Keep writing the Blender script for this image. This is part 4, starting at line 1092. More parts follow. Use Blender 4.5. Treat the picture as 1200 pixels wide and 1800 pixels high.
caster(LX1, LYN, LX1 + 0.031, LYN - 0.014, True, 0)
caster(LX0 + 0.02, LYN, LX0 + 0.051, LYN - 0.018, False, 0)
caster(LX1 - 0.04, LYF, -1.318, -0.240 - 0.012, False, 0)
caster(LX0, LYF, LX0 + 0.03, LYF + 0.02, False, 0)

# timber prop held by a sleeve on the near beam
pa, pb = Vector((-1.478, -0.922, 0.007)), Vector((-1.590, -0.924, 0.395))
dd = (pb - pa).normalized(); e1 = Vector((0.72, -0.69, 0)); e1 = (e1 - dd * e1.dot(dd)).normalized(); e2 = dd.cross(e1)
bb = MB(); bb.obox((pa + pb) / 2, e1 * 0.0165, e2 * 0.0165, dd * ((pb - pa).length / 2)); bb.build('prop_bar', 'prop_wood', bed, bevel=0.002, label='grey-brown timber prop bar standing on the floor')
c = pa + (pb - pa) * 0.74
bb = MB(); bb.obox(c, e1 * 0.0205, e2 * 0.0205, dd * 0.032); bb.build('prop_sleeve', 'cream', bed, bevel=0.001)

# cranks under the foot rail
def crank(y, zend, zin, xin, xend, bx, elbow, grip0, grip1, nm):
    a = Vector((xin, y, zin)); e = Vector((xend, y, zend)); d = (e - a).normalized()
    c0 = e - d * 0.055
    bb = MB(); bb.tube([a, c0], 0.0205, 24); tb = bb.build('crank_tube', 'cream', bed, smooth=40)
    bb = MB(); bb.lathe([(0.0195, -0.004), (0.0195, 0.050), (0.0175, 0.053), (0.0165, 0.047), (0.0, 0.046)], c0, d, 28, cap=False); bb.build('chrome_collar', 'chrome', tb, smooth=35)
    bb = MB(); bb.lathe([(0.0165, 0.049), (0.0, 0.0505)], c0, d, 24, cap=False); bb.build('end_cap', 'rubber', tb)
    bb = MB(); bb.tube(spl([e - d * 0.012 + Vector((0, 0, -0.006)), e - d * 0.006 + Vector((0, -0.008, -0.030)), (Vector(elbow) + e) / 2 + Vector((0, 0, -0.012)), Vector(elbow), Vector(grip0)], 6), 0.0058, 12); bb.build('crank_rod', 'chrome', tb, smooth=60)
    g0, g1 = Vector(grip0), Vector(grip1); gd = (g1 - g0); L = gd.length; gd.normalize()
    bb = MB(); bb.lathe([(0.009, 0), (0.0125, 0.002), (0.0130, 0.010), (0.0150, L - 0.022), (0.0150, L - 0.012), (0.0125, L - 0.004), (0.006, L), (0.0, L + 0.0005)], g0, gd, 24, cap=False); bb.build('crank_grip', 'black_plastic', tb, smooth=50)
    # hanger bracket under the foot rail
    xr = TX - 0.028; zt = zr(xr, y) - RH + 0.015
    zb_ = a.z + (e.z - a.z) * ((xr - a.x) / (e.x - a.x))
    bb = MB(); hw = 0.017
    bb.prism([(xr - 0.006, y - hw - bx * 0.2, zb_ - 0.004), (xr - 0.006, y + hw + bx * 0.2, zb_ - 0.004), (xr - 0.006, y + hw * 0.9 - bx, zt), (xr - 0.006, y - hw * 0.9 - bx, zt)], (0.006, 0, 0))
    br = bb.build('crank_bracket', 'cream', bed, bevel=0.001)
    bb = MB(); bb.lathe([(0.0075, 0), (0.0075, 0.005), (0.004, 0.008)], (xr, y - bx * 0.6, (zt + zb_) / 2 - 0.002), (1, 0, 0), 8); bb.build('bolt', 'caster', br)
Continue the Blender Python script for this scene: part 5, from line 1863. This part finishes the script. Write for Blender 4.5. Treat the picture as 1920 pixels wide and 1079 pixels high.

========================================

_Problem to solve:_ Where a line in the entries holds "This", copy that line.

_Exercise output:_
Keep writing the Blender script for this image. This is part 4, starting at line 1092. More parts follow. Use Blender 4.5. Treat the picture as 1200 pixels wide and 1800 pixels high.
Continue the Blender Python script for this scene: part 5, from line 1863. This part finishes the script. Write for Blender 4.5. Treat the picture as 1920 pixels wide and 1079 pixels high.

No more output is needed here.